--- Start of MATERIAL PROVIDED ---
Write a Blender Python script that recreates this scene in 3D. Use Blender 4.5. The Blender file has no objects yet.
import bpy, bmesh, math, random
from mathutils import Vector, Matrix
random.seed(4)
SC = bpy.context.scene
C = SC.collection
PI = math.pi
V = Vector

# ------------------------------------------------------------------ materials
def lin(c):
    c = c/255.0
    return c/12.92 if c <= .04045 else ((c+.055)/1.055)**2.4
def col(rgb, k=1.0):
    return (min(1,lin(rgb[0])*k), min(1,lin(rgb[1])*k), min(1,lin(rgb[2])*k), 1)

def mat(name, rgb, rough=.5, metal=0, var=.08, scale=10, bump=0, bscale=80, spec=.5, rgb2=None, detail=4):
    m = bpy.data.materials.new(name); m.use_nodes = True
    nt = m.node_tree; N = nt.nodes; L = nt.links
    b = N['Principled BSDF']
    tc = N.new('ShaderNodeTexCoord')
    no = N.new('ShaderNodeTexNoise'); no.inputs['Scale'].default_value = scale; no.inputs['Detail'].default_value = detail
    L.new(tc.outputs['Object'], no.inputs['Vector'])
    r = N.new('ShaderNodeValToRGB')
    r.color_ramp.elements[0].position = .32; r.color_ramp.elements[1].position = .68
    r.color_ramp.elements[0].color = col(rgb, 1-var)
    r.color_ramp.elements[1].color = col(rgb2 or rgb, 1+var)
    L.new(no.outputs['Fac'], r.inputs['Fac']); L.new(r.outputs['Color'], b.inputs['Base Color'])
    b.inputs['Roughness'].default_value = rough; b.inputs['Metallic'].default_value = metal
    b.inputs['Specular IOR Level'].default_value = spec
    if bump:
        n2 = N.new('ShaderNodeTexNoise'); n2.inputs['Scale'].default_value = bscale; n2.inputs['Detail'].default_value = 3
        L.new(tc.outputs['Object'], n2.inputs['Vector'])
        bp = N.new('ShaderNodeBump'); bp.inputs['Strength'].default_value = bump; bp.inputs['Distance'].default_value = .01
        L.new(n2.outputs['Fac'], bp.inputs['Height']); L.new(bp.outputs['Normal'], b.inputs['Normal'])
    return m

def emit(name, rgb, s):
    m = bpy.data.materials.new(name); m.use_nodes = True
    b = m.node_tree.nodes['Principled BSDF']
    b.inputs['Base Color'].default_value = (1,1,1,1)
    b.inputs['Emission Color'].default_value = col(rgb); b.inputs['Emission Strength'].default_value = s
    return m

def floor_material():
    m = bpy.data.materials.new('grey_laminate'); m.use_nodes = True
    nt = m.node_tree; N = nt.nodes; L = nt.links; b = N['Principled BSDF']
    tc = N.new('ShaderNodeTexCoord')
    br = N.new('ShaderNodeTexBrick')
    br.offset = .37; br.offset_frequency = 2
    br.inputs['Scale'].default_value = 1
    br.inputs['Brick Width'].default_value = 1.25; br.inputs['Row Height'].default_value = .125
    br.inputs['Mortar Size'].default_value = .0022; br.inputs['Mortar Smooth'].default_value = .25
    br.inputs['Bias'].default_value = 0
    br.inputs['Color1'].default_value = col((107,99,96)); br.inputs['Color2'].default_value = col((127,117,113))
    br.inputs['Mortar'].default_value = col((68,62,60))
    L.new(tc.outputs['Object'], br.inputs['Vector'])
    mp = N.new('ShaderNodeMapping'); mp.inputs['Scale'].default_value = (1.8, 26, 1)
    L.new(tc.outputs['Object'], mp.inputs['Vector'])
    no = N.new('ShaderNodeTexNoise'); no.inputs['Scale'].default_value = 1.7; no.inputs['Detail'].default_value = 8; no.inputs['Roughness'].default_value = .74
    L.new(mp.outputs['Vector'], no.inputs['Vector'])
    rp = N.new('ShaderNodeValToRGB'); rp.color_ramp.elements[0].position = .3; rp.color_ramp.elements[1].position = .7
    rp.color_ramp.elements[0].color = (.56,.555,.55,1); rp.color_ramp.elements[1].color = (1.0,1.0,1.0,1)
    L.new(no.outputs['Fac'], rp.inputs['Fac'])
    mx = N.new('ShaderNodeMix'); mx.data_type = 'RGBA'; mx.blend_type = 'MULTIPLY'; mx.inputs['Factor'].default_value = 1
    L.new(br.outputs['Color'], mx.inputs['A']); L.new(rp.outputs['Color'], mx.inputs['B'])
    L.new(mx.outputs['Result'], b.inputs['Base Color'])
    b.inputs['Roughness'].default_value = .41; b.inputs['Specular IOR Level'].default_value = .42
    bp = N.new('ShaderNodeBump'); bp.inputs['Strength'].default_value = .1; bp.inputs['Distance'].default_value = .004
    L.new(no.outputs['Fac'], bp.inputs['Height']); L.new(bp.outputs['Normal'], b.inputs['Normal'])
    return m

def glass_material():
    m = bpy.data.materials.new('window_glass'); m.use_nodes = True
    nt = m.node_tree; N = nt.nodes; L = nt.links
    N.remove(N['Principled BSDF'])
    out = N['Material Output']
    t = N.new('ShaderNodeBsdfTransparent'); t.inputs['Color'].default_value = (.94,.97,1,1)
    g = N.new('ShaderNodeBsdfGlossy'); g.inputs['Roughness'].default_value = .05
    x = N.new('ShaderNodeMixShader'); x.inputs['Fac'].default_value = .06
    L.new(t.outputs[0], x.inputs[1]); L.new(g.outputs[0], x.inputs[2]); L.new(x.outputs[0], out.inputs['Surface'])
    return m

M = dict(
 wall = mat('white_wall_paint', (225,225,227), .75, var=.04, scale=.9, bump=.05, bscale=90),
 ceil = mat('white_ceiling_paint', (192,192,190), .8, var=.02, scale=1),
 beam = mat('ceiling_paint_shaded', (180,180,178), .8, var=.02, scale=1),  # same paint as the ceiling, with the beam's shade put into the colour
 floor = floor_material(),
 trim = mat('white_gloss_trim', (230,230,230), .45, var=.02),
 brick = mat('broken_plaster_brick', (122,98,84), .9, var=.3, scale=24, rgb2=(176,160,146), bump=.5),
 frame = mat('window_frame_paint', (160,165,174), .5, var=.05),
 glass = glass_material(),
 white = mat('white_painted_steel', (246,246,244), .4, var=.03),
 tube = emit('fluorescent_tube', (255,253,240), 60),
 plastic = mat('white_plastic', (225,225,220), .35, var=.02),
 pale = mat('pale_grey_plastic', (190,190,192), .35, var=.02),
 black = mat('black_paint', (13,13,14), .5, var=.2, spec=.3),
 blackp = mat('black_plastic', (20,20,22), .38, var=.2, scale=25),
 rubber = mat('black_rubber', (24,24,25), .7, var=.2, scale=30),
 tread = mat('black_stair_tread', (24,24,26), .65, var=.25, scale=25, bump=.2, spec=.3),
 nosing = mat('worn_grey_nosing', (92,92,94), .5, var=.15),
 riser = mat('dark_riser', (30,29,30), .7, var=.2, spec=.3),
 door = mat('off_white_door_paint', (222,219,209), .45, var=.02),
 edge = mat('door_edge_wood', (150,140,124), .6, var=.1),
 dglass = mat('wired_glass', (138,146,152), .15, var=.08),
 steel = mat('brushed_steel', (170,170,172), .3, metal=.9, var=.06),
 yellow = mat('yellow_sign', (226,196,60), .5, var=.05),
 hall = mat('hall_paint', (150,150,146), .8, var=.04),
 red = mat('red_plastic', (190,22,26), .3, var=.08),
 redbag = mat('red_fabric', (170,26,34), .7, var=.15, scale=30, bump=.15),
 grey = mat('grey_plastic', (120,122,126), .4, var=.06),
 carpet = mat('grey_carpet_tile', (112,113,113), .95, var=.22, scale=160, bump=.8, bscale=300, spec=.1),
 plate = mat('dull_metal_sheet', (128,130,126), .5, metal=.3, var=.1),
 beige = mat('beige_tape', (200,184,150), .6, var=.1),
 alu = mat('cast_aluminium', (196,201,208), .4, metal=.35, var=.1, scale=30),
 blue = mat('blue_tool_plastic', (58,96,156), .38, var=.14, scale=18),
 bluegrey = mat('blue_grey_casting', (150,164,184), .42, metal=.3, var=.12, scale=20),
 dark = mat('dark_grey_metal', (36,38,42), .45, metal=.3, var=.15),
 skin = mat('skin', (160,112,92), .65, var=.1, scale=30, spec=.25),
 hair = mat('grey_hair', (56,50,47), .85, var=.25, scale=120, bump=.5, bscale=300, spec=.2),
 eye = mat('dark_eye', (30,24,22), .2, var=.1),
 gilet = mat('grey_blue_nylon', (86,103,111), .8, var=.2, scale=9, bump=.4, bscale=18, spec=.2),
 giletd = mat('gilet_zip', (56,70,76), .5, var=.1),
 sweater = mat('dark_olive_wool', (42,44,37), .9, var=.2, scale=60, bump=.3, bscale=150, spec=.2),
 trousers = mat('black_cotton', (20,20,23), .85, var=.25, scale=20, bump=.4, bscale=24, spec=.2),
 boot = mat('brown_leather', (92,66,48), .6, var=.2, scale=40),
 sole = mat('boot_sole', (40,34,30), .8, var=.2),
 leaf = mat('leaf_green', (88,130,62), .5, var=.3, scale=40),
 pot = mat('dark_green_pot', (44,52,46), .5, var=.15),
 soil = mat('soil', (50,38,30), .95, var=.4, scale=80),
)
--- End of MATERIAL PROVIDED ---
*EXERCISE*.
Scan the lines for the string "scene". Pick out every line that has it.

*ANSWER TO THE TASK*.
Write a Blender Python script that recreates this scene in 3D. Use Blender 4.5. The Blender file has no objects yet.
SC = bpy.context.scene